→ Recorded data:
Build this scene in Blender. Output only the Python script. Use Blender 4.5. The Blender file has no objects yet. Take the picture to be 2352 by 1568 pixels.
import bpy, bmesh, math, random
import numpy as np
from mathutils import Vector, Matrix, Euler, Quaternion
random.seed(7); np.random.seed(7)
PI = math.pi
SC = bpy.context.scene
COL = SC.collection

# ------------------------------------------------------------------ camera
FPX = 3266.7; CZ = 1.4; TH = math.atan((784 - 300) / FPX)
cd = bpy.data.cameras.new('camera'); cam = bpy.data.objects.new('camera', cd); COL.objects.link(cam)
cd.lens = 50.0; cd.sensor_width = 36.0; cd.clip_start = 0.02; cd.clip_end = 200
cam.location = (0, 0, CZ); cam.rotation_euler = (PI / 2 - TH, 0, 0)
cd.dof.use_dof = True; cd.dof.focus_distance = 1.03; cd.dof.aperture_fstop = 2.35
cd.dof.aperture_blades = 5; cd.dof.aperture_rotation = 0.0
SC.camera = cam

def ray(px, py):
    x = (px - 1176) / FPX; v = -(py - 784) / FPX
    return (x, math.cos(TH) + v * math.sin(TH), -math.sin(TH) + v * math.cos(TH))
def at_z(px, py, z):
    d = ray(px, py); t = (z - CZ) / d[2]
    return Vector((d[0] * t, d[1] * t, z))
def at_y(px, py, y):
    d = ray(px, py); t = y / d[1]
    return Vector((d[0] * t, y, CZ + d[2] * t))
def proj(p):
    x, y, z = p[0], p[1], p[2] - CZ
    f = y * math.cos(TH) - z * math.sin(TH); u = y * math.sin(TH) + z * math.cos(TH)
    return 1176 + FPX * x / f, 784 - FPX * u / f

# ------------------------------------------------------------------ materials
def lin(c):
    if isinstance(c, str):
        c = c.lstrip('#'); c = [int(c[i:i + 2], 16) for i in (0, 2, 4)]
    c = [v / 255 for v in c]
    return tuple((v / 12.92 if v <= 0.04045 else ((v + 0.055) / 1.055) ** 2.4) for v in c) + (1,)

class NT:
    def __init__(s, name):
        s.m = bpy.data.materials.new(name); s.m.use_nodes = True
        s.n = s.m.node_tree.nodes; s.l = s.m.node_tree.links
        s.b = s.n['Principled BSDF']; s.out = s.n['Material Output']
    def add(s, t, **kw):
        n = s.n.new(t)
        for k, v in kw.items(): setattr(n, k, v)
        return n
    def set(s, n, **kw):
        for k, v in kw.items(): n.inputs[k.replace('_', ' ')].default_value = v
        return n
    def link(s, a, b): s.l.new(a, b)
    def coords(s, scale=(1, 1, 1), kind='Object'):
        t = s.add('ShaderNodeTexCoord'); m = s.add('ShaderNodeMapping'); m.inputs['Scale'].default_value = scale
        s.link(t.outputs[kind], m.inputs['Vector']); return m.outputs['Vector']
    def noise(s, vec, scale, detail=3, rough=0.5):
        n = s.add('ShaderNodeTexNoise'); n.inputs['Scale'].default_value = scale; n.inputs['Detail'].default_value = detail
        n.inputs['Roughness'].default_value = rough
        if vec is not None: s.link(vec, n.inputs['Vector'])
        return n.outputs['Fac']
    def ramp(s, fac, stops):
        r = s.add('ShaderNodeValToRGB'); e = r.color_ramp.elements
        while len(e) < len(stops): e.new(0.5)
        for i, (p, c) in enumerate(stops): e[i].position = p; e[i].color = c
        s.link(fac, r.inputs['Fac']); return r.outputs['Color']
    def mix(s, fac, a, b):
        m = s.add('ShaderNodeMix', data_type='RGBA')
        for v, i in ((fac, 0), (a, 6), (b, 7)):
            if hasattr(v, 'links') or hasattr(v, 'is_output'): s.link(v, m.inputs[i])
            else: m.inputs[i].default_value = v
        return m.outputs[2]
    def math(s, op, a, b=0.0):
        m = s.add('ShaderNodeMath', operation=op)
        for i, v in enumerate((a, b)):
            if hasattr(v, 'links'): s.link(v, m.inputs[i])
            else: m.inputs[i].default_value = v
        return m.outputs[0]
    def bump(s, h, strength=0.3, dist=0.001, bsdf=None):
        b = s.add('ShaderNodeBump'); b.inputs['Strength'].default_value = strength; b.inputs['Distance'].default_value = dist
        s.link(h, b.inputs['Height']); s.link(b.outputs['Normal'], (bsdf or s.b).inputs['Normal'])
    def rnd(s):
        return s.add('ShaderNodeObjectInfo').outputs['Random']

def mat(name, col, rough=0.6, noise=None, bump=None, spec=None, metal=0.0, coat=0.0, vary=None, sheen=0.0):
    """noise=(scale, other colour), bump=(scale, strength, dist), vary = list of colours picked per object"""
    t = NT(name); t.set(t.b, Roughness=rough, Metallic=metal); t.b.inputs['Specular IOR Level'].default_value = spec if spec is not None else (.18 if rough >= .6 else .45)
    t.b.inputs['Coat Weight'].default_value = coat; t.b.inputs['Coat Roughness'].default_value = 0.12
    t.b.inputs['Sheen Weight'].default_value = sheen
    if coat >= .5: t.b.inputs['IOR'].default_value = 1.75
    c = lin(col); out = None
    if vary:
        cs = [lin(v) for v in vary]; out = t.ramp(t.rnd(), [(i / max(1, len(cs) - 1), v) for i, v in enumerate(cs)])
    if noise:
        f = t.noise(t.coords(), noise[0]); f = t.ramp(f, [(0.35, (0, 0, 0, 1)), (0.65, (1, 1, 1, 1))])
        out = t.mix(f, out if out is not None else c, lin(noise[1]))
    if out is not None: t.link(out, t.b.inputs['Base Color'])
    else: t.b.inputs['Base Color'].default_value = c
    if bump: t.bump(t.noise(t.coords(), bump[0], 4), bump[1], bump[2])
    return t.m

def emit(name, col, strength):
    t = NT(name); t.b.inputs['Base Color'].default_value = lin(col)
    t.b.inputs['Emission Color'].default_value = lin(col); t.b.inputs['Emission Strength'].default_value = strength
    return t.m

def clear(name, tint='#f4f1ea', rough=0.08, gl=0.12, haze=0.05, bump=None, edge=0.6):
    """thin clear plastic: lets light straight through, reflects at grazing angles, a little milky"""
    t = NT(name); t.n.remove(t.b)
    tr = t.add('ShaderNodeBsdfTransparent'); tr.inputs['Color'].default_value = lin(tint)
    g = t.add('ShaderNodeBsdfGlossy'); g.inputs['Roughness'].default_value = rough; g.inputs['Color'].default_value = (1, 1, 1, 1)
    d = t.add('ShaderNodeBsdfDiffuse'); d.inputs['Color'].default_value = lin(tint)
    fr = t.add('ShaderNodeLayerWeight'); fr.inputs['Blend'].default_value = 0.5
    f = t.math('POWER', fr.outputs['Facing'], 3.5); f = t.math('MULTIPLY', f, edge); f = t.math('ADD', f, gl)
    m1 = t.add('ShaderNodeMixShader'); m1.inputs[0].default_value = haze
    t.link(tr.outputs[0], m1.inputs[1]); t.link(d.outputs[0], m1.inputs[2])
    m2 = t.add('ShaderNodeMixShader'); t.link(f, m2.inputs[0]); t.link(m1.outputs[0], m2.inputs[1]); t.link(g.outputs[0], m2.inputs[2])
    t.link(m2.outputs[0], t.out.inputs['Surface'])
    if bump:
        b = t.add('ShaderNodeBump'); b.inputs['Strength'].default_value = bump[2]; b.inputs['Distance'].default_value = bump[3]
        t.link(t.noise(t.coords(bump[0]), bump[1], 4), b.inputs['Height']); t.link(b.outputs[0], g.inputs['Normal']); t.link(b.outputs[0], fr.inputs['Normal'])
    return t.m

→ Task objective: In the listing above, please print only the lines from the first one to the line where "return tuple((v /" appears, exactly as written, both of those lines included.

→ Solution:
Build this scene in Blender. Output only the Python script. Use Blender 4.5. The Blender file has no objects yet. Take the picture to be 2352 by 1568 pixels.
import bpy, bmesh, math, random
import numpy as np
from mathutils import Vector, Matrix, Euler, Quaternion
random.seed(7); np.random.seed(7)
PI = math.pi
SC = bpy.context.scene
COL = SC.collection

# ------------------------------------------------------------------ camera
FPX = 3266.7; CZ = 1.4; TH = math.atan((784 - 300) / FPX)
cd = bpy.data.cameras.new('camera'); cam = bpy.data.objects.new('camera', cd); COL.objects.link(cam)
cd.lens = 50.0; cd.sensor_width = 36.0; cd.clip_start = 0.02; cd.clip_end = 200
cam.location = (0, 0, CZ); cam.rotation_euler = (PI / 2 - TH, 0, 0)
cd.dof.use_dof = True; cd.dof.focus_distance = 1.03; cd.dof.aperture_fstop = 2.35
cd.dof.aperture_blades = 5; cd.dof.aperture_rotation = 0.0
SC.camera = cam

def ray(px, py):
    x = (px - 1176) / FPX; v = -(py - 784) / FPX
    return (x, math.cos(TH) + v * math.sin(TH), -math.sin(TH) + v * math.cos(TH))
def at_z(px, py, z):
    d = ray(px, py); t = (z - CZ) / d[2]
    return Vector((d[0] * t, d[1] * t, z))
def at_y(px, py, y):
    d = ray(px, py); t = y / d[1]
    return Vector((d[0] * t, y, CZ + d[2] * t))
def proj(p):
    x, y, z = p[0], p[1], p[2] - CZ
    f = y * math.cos(TH) - z * math.sin(TH); u = y * math.sin(TH) + z * math.cos(TH)
    return 1176 + FPX * x / f, 784 - FPX * u / f

# ------------------------------------------------------------------ materials
def lin(c):
    if isinstance(c, str):
        c = c.lstrip('#'); c = [int(c[i:i + 2], 16) for i in (0, 2, 4)]
    c = [v / 255 for v in c]
    return tuple((v / 12.92 if v <= 0.04045 else ((v + 0.055) / 1.055) ** 2.4) for v in c) + (1,)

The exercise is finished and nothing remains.